Virginia Woolf à Cassis : Roches et failles
de Joëlle Gardes-Tamine, Christian Ramade (Illustration)

critiqué par Sahkti, le 21 juin 2005
(Genève - 50 ans)


La note:  étoiles
Virginia par morceaux
Virginia Woolf et Cassis. Pari ambitieux que celui de Joelle Gardes et Christian Ramade de retracer le parcours de l'écrivain sur ses terres estivales. Virginia condensée dans un petit recueil au papier velouté.
Par rapport aux photographies, ce petit format m'a d'abord ennuyée, j'aurais bien vu quelques clichés en grande taille tant ils brillaient par leur beauté, puis réflexion faite, je trouve ce petit format on ne peut plus adéquat à la formule. Ce livre, c'est un peu un journal intime, un recueil de pensées, un cahier dans lequel on aurait collé des fleurs séchées, du sable et des photos hétéroclites, un journal de vacances qui sent bon le large. Va pour le format, d'autant plus que la couverture est douce et tendre, les photos sont belles, tout cela respire la qualité et l'intimité.
En page 13, la photo de cette femme de dos fut un choc, cela ne pouvait être personne d'autre que l'ombre de Virginia contemplant l'horizon à perte de vue. Ressemblance troublante, impression supplémentaire de pénétrer dans une intimité de velours.
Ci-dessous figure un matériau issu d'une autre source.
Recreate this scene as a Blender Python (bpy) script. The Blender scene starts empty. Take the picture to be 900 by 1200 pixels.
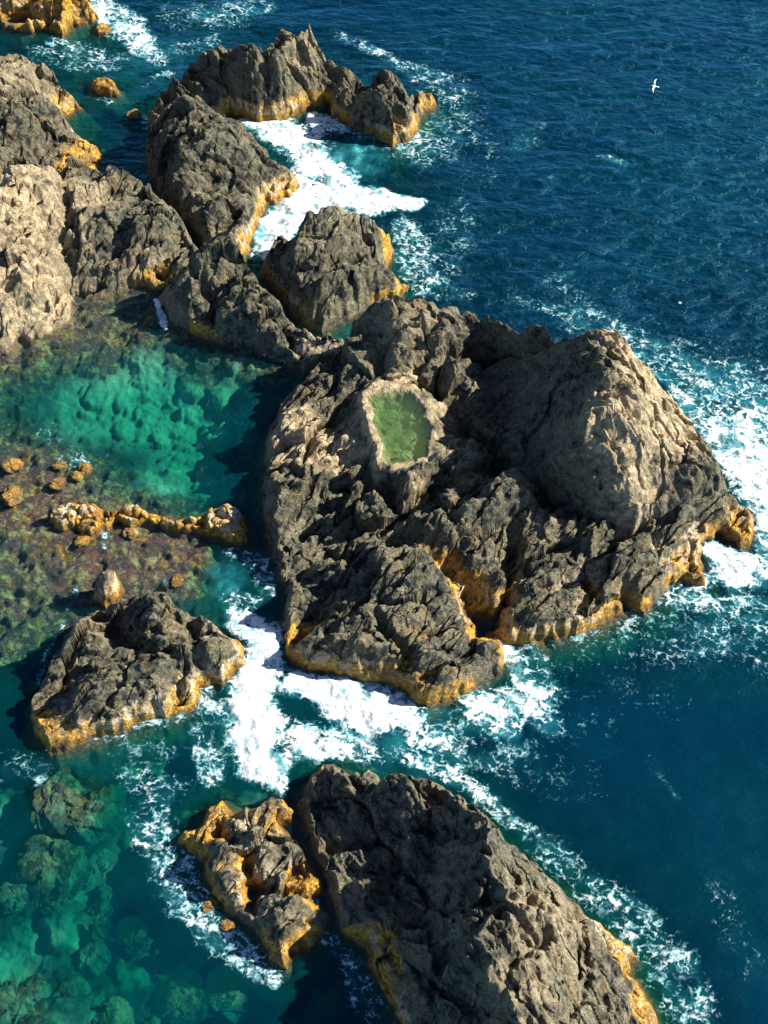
import bpy, math, random, time
import numpy as np
T0 = time.time()
R = math.radians
sc = bpy.context.scene
C = sc.collection
# ------------------------------------------------------------------ camera
PITCH, DIST, VFOV = R(55), 100.0, R(40)
cam_pos = np.array([0, -DIST*math.cos(PITCH), DIST*math.sin(PITCH)])
cd = bpy.data.cameras.new('camera'); cam = bpy.data.objects.new('camera', cd); C.objects.link(cam)
cam.location = cam_pos; cam.rotation_euler = (math.pi/2-PITCH, 0, 0)
cd.sensor_fit = 'VERTICAL'; cd.angle = VFOV; cd.clip_start = 1; cd.clip_end = 20000
sc.camera = cam
# ------------------------------------------------------------------ light
SUN_EL, SUN_AZ = R(34), R(12)      # azimuth measured from +x (picture right) towards +y (away)
w = bpy.data.worlds.new('World'); sc.world = w; w.use_nodes = True
wn = w.node_tree.nodes; bg = wn['Background']; bg.inputs[1].default_value = 0.08
sky = wn.new('ShaderNodeTexSky'); sky.sky_type = 'NISHITA'; sky.sun_disc = False; sky.ozone_density = 4.; sky.dust_density = .2; sky.air_density = .55
sky.sun_elevation = SUN_EL; sky.sun_rotation = math.pi/2 - SUN_AZ
w.node_tree.links.new(sky.outputs[0], bg.inputs[0])
sl = bpy.data.lights.new('sun', 'SUN'); sl.energy = 5.0; sl.angle = R(0.5); sl.color = (1, .93, .80)
so = bpy.data.objects.new('sun', sl); C.objects.link(so)
so.rotation_euler = (math.pi/2-SUN_EL, 0, SUN_AZ+math.pi/2)
sc.view_settings.view_transform = 'Standard'; sc.view_settings.look = 'None'
sc.view_settings.exposure = 1.28; sc.view_settings.gamma = 1

# ------------------------------------------------------------------ maths
def unproj(px, py, z=0.0):
    px = np.asarray(px, float); py = np.asarray(py, float); z = np.asarray(z, float)
    t = math.tan(VFOV/2)
    a = (px-450)/600*t; b = (600-py)/600*t
    s, c = math.sin(PITCH), math.cos(PITCH)
    dx = a; dy = c + b*s; dz = -s + b*c
    k = (z-cam_pos[2])/dz
    return cam_pos[0]+dx*k, cam_pos[1]+dy*k
def h32(ix, iy, seed):
    h = (ix.astype(np.int64)*374761393 + iy.astype(np.int64)*668265263 + seed*1442695041) & 0xffffffff
    h = ((h ^ (h >> 13))*1274126177) & 0xffffffff
    h = ((h ^ (h >> 15))*2246822519) & 0xffffffff
    return (h ^ (h >> 16)) & 0xffffffff
def r01(h, k=0):
    return ((h >> k) & 0xffff)/65535.0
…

Je serai par contre plus réservée, partagée devrais-je dire pour être exacte, quant au contenu.
Si le principe de base est intéressant, si se glisser dans la peau d'un écrivain en tentant de retrouver ses impressions peut-être original et instructif, le tout est de conserver la frontière qui sépare les deux êtres, le maître et son sujet. Joëlle Gardes et Virginia Woolf se confondent en permanence. L'une épouse l'autre, prend sa place, parle pour elle, respire son air et écoute battre le coeur de sa confidente invisible. A partir du moment où cette symbiose constitue l'essentiel de la première partie du livre, le plus important à mes yeux est alors dans la conservation de la véritable personnalité de Virginia. Sur ce point, il me semble que l'auteur a fait un bon travail de restitution et d'identification.
A l'exception de quelques éléments (j'ai par exemple peu apprécié la connotation sensuelle, voire sexuelle, prêtée à VW via les émotions de l'auteur en se sentant seule face aux rochers, page 11) et en tenant compte de la difficulté inhérente à tout glissement dans la peau d'un autre que soi-même, je trouve ce voyage sur les traces de Virginia très émouvant et plutôt réussi.
Un coup de coeur, une émotion vive à la lecture, page 14 de ces mots "Alors sa tête résonnait d'étranges voix, alors des fantômes surgissaient qui avaient plus de réalité que les arbres...". Ces mots, ce phénomène, ces visites, tout cela est Virginia. Elle le racontait de son vivant, elle le fait toujours, à sa façon, avec ceux qui peuvent l'entendre et la comprendre. Joëlle Gardes a saisi l'essence de Virginia, elles ne font plus qu'un, la communion est parfaite. La "folie" de l'une a trouvé abri dans la tête de l'autre, deux femmes qui se comprennent.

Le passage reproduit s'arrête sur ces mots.